To survive this, today's modern recipe websites are almost exclusively comprised of lengthy contrived backstories through which the hungry reader must wade in the hope of finding an actual recipe at the end. These dubious and irrelevant tracts of text exist so that the paid-sponsorship advertisments have somewhere to sit and the behavioural telemetry trackers have something to track. These blocks of bloviation are also frequently fleshed out with titillating photographs of food: plump dishes and ripe ingredients, dripping with shiny glazes and oozing flavour at you.


You might feel that such pictures, injected with folksy back-stories, are there to inspire you to cook -- if not also to live -- like the recipe's author. Unfortunately the real effect, as with most of what you see on the web these days, is to squash your (perfectly normal) reality right up close against the (quite extraordinary) carefully crafted fictional reality of the recipe-land, and that is not an ingredient for a healthy life in anyone's book. And of course, it's all there and it works very well, to try and sell people things or to soak up their information so it can be sold to someone, whereas all you really wanted was to try something different for dinner.

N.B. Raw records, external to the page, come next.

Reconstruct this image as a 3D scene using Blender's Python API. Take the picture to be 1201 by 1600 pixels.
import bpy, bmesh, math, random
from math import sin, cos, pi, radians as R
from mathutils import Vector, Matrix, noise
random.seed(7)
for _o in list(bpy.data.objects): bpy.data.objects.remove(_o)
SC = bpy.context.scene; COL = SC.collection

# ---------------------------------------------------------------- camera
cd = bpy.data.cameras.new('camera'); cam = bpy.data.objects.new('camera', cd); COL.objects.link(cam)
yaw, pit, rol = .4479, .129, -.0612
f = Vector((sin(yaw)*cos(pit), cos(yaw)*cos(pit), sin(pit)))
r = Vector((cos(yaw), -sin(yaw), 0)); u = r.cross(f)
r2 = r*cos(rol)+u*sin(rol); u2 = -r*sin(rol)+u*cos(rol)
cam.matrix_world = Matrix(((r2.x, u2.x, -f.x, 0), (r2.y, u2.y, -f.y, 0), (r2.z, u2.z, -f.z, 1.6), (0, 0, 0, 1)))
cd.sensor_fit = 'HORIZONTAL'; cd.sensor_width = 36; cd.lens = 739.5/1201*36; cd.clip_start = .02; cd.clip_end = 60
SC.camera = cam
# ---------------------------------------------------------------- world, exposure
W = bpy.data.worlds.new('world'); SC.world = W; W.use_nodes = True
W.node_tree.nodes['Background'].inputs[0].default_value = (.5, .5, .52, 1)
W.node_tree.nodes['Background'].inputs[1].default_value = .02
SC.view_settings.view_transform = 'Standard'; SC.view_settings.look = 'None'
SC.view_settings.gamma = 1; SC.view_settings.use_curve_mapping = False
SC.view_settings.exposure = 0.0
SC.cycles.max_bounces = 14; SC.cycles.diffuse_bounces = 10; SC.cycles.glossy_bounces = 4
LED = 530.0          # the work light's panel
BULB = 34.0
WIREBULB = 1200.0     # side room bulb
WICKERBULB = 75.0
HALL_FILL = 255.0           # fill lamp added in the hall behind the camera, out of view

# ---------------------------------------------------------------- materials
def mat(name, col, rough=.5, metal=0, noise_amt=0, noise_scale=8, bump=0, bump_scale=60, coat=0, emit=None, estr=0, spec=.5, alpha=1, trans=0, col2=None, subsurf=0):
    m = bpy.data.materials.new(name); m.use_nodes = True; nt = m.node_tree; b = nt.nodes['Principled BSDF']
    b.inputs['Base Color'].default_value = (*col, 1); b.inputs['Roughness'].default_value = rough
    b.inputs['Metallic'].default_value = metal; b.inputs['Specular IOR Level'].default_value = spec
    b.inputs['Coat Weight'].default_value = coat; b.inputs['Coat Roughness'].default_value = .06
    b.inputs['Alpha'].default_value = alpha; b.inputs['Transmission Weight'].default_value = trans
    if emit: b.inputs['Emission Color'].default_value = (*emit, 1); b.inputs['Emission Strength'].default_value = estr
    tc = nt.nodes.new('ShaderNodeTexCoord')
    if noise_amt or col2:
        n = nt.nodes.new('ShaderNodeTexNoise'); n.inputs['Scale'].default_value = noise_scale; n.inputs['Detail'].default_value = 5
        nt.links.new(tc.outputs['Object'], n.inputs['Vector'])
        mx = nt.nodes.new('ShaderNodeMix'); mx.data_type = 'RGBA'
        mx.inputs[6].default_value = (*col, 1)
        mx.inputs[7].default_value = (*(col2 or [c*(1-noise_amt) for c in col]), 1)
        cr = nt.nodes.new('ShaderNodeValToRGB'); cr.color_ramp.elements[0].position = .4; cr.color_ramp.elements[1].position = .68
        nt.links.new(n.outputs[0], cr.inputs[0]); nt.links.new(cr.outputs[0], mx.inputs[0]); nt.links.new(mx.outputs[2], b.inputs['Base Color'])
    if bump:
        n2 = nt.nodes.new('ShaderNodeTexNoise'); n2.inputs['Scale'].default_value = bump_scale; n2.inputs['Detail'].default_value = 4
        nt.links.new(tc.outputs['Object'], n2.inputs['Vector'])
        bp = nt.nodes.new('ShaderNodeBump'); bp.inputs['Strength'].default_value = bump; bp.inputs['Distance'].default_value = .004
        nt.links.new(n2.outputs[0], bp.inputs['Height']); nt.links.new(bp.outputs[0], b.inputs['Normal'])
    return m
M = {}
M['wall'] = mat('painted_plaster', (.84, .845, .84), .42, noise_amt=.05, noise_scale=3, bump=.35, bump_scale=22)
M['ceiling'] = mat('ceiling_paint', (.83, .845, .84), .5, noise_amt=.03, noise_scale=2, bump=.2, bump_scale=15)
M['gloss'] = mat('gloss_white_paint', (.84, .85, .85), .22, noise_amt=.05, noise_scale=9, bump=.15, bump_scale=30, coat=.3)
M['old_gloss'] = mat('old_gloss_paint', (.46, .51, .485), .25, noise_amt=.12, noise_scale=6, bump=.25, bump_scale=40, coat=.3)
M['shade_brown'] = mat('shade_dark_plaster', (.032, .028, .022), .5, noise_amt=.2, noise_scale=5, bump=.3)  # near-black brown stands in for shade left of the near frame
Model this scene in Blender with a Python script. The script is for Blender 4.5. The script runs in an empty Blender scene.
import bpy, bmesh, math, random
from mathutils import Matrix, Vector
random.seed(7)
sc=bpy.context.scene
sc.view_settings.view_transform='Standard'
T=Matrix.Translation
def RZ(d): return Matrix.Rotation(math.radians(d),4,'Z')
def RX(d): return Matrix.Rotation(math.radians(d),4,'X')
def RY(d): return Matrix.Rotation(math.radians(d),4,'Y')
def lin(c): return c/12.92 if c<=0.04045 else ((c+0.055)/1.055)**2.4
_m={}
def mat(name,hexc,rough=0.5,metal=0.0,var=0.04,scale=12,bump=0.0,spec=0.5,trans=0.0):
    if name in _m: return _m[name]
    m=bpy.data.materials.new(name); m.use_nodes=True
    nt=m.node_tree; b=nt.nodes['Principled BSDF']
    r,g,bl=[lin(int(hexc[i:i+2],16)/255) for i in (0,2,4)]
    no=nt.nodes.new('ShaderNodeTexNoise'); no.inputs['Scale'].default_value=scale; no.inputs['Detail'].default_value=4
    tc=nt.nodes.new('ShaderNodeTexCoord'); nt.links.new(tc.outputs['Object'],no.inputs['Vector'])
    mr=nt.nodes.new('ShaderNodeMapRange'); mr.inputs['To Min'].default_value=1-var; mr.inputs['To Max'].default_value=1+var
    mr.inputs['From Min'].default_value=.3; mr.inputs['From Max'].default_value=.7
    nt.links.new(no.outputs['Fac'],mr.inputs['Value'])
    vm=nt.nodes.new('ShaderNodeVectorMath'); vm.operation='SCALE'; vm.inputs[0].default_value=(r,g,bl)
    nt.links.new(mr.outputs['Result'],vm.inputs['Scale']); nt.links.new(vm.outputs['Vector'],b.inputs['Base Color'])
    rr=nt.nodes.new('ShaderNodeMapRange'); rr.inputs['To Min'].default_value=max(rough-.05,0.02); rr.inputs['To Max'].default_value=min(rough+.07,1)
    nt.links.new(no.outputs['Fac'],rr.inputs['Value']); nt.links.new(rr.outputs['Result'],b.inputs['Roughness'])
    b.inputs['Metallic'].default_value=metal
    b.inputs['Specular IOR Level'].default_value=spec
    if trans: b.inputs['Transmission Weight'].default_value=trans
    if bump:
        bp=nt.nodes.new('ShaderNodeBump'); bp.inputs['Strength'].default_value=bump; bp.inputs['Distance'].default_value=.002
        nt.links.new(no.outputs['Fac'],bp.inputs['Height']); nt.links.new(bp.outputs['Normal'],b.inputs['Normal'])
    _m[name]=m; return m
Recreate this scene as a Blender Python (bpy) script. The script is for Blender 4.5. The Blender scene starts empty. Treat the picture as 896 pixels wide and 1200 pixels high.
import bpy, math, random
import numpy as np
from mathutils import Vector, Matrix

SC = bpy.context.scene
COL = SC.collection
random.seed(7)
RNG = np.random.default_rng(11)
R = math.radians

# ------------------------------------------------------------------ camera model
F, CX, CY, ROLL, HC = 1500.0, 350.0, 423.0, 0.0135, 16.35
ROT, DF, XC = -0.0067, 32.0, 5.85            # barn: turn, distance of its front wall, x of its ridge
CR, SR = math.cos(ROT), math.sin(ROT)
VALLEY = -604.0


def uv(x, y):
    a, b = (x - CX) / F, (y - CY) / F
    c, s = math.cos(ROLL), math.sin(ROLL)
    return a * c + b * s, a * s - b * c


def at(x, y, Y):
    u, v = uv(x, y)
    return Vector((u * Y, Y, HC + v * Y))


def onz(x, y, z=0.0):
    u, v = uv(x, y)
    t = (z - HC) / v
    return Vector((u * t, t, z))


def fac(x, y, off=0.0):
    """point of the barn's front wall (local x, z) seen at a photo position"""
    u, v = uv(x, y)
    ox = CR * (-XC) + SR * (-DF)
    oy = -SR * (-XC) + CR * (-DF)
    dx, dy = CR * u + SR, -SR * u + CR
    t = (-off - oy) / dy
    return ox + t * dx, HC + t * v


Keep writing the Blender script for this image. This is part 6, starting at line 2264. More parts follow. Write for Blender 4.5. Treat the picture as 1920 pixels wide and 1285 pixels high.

So here are recipes stripped of their kitsch essays, glamorous photographs, and social media trackers. Cook them how you like and enjoy whatever comes out at the end: it's all yours! A recipe here only goes up once I have cooked and enjoyed it myself several times, but there's no accounting for taste. So if you cook something and it's good then let me know. If it's awful, well, that's what you get for trusting the internet.


Addendum: since writing this, a great tool called 'Plain Old Recipe' has appeared, which takes horribly over-wrought web recipes and returns the plain text recipe, distilled and stripped of crap. I think it will come in very handy!